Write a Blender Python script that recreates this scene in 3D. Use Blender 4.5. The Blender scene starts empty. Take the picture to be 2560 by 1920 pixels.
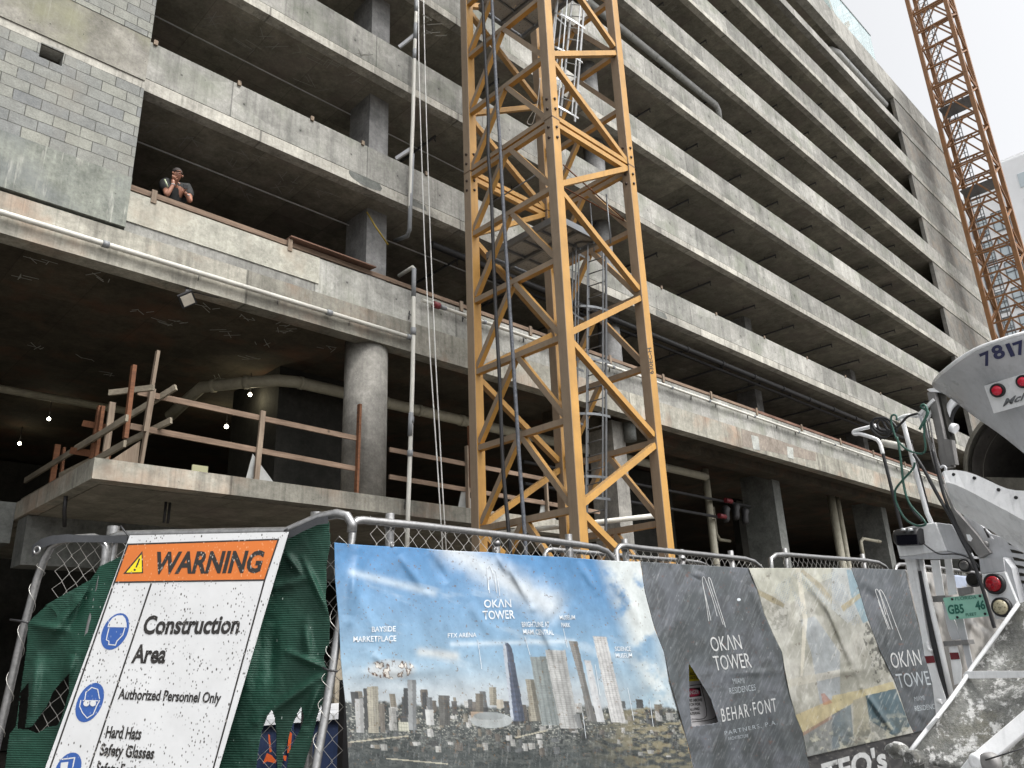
import bpy, bmesh, math, random
import numpy as np
from mathutils import Vector, Matrix
random.seed(7)
rad = math.radians
SC = bpy.context.scene
# ---------------------------------------------------------------- camera, sky, sun, exposure
F = 1996.94                       # focal length in pixels of the 2560 px wide photograph
# world axes written in camera axes: X along the garage front, Y into the garage, Z up
RW = np.array([[ 0.71631325, -0.20537653, -0.66687016],
               [-0.69673457, -0.26278301, -0.66746238],
               [-0.03816104,  0.94274364, -0.33132788]])
CAM = np.array([0.0, 0.0, 1.6])
cd = bpy.data.cameras.new('camera'); cam = bpy.data.objects.new('camera', cd)
SC.collection.objects.link(cam); SC.camera = cam
cd.sensor_width = 36.0; cd.lens = 36.0 * F / 2560.0; cd.clip_start = 0.05; cd.clip_end = 900
M = Matrix(((RW[0][0], RW[0][1], RW[0][2], 0), (RW[1][0], RW[1][1], RW[1][2], 0), (RW[2][0], RW[2][1], RW[2][2], 1.6), (0, 0, 0, 1)))
cam.matrix_world = M
SUN_EL, SUN_AZ = 55.0, -84.0      # azimuth of the sun measured from +X towards +Y
W = bpy.data.worlds.new('World'); SC.world = W; W.use_nodes = True
nt = W.node_tree; bg = nt.nodes['Background']
sky = nt.nodes.new('ShaderNodeTexSky'); sky.sky_type = 'NISHITA'; sky.sun_disc = False
sky.sun_elevation = rad(SUN_EL); sky.sun_rotation = rad(90 - SUN_AZ)
sky.dust_density = 6.0; sky.air_density = 1.0; sky.ozone_density = 0.6
hs = nt.nodes.new('ShaderNodeHueSaturation'); hs.inputs['Saturation'].default_value = 0.10; hs.inputs['Value'].default_value = 1.12   # cloud cover: nearly colourless sky
nt.links.new(sky.outputs[0], hs.inputs['Color']); nt.links.new(hs.outputs[0], bg.inputs[0])
bg.inputs[1].default_value = 0.15
sd = bpy.data.lights.new('sun', 'SUN'); sd.energy = 0.85; sd.angle = rad(12); sd.color = (1.0, 0.96, 0.9)
so = bpy.data.objects.new('sun', sd); SC.collection.objects.link(so)
sv = Vector((math.cos(rad(SUN_EL)) * math.cos(rad(SUN_AZ)), math.cos(rad(SUN_EL)) * math.sin(rad(SUN_AZ)), math.sin(rad(SUN_EL))))
so.rotation_euler = sv.to_track_quat('Z', 'Y').to_euler()
SC.view_settings.view_transform = 'Standard'; SC.view_settings.look = 'None'
SC.view_settings.exposure = 0.86; SC.view_settings.gamma = 1.0
SC.render.resolution_x = 1024; SC.render.resolution_y = 768
SC.cycles.max_bounces = 6

# ---------------------------------------------------------------- measuring helpers (sight lines of the photograph met with real planes)
def ray(u, v):
    d = RW @ np.array([u - 1280.0, -(v - 960.0), -F]); return d / np.linalg.norm(d)
def onY(u, v, y): r = ray(u, v); return CAM + r * (y / r[1])
def onX(u, v, x): r = ray(u, v); return CAM + r * (x / r[0])
def onZ(u, v, z): r = ray(u, v); return CAM + r * ((z - 1.6) / r[2])
class Plane:
    """a real plane in the scene: point p, normal n (towards the street); P(u,v,off) = point on it, off metres in front"""
    def __init__(s, p, n):
        s.p = np.array(p, float); s.n = np.array(n, float) / np.linalg.norm(n)
    def __call__(s, u, v, off=0.0):
        r = ray(u, v); t = ((s.p + s.n * off - CAM) @ s.n) / (r @ s.n); return CAM + r * t
def Kz(ox, oy, sc):
    return lambda x, y: (ox + x / sc, oy + y / sc)

# ---------------------------------------------------------------- object helpers
def link(o): SC.collection.objects.link(o); return o
def tag(o, label=None, cat=None, group=None, kind=None):
    if label: o['label'] = label
    if cat: o['category'] = cat
    if group: o['group'] = group
    if kind: o['kind'] = kind
    return o
def thing(name, label, cat, loc, group=None):
    o = bpy.data.objects.new(name, None); link(o); o.location = loc; o.empty_display_size = 0.2
    return tag(o, label, cat, group)
def adopt(o, parent):
    if parent is not None:
        o.parent = parent
        r = parent; t = Vector((0, 0, 0))
        while r is not None and r.type == 'EMPTY': t += r.location; r = r.parent
        if parent.type == 'EMPTY': o.matrix_parent_inverse = Matrix.Translation(-t)
    return o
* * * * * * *
■ **Aim**
Copy out each line word for word, please, skipping the images.

■ **Result for this exercise**
Write a Blender Python script that recreates this scene in 3D. Use Blender 4.5. The Blender scene starts empty. Take the picture to be 2560 by 1920 pixels.
import bpy, bmesh, math, random
import numpy as np
from mathutils import Vector, Matrix
random.seed(7)
rad = math.radians
SC = bpy.context.scene
# ---------------------------------------------------------------- camera, sky, sun, exposure
F = 1996.94                       # focal length in pixels of the 2560 px wide photograph
# world axes written in camera axes: X along the garage front, Y into the garage, Z up
RW = np.array([[ 0.71631325, -0.20537653, -0.66687016],
               [-0.69673457, -0.26278301, -0.66746238],
               [-0.03816104,  0.94274364, -0.33132788]])
CAM = np.array([0.0, 0.0, 1.6])
cd = bpy.data.cameras.new('camera'); cam = bpy.data.objects.new('camera', cd)
SC.collection.objects.link(cam); SC.camera = cam
cd.sensor_width = 36.0; cd.lens = 36.0 * F / 2560.0; cd.clip_start = 0.05; cd.clip_end = 900
M = Matrix(((RW[0][0], RW[0][1], RW[0][2], 0), (RW[1][0], RW[1][1], RW[1][2], 0), (RW[2][0], RW[2][1], RW[2][2], 1.6), (0, 0, 0, 1)))
cam.matrix_world = M
SUN_EL, SUN_AZ = 55.0, -84.0      # azimuth of the sun measured from +X towards +Y
W = bpy.data.worlds.new('World'); SC.world = W; W.use_nodes = True
nt = W.node_tree; bg = nt.nodes['Background']
sky = nt.nodes.new('ShaderNodeTexSky'); sky.sky_type = 'NISHITA'; sky.sun_disc = False
sky.sun_elevation = rad(SUN_EL); sky.sun_rotation = rad(90 - SUN_AZ)
sky.dust_density = 6.0; sky.air_density = 1.0; sky.ozone_density = 0.6
hs = nt.nodes.new('ShaderNodeHueSaturation'); hs.inputs['Saturation'].default_value = 0.10; hs.inputs['Value'].default_value = 1.12   # cloud cover: nearly colourless sky
nt.links.new(sky.outputs[0], hs.inputs['Color']); nt.links.new(hs.outputs[0], bg.inputs[0])
bg.inputs[1].default_value = 0.15
sd = bpy.data.lights.new('sun', 'SUN'); sd.energy = 0.85; sd.angle = rad(12); sd.color = (1.0, 0.96, 0.9)
so = bpy.data.objects.new('sun', sd); SC.collection.objects.link(so)
sv = Vector((math.cos(rad(SUN_EL)) * math.cos(rad(SUN_AZ)), math.cos(rad(SUN_EL)) * math.sin(rad(SUN_AZ)), math.sin(rad(SUN_EL))))
so.rotation_euler = sv.to_track_quat('Z', 'Y').to_euler()
SC.view_settings.view_transform = 'Standard'; SC.view_settings.look = 'None'
SC.view_settings.exposure = 0.86; SC.view_settings.gamma = 1.0
SC.render.resolution_x = 1024; SC.render.resolution_y = 768
SC.cycles.max_bounces = 6

# ---------------------------------------------------------------- measuring helpers (sight lines of the photograph met with real planes)
def ray(u, v):
    d = RW @ np.array([u - 1280.0, -(v - 960.0), -F]); return d / np.linalg.norm(d)
def onY(u, v, y): r = ray(u, v); return CAM + r * (y / r[1])
def onX(u, v, x): r = ray(u, v); return CAM + r * (x / r[0])
def onZ(u, v, z): r = ray(u, v); return CAM + r * ((z - 1.6) / r[2])
class Plane:
    """a real plane in the scene: point p, normal n (towards the street); P(u,v,off) = point on it, off metres in front"""
    def __init__(s, p, n):
        s.p = np.array(p, float); s.n = np.array(n, float) / np.linalg.norm(n)
    def __call__(s, u, v, off=0.0):
        r = ray(u, v); t = ((s.p + s.n * off - CAM) @ s.n) / (r @ s.n); return CAM + r * t
def Kz(ox, oy, sc):
    return lambda x, y: (ox + x / sc, oy + y / sc)

# ---------------------------------------------------------------- object helpers
def link(o): SC.collection.objects.link(o); return o
def tag(o, label=None, cat=None, group=None, kind=None):
    if label: o['label'] = label
    if cat: o['category'] = cat
    if group: o['group'] = group
    if kind: o['kind'] = kind
    return o
def thing(name, label, cat, loc, group=None):
    o = bpy.data.objects.new(name, None); link(o); o.location = loc; o.empty_display_size = 0.2
    return tag(o, label, cat, group)
def adopt(o, parent):
    if parent is not None:
        o.parent = parent
        r = parent; t = Vector((0, 0, 0))
        while r is not None and r.type == 'EMPTY': t += r.location; r = r.parent
        if parent.type == 'EMPTY': o.matrix_parent_inverse = Matrix.Translation(-t)
    return o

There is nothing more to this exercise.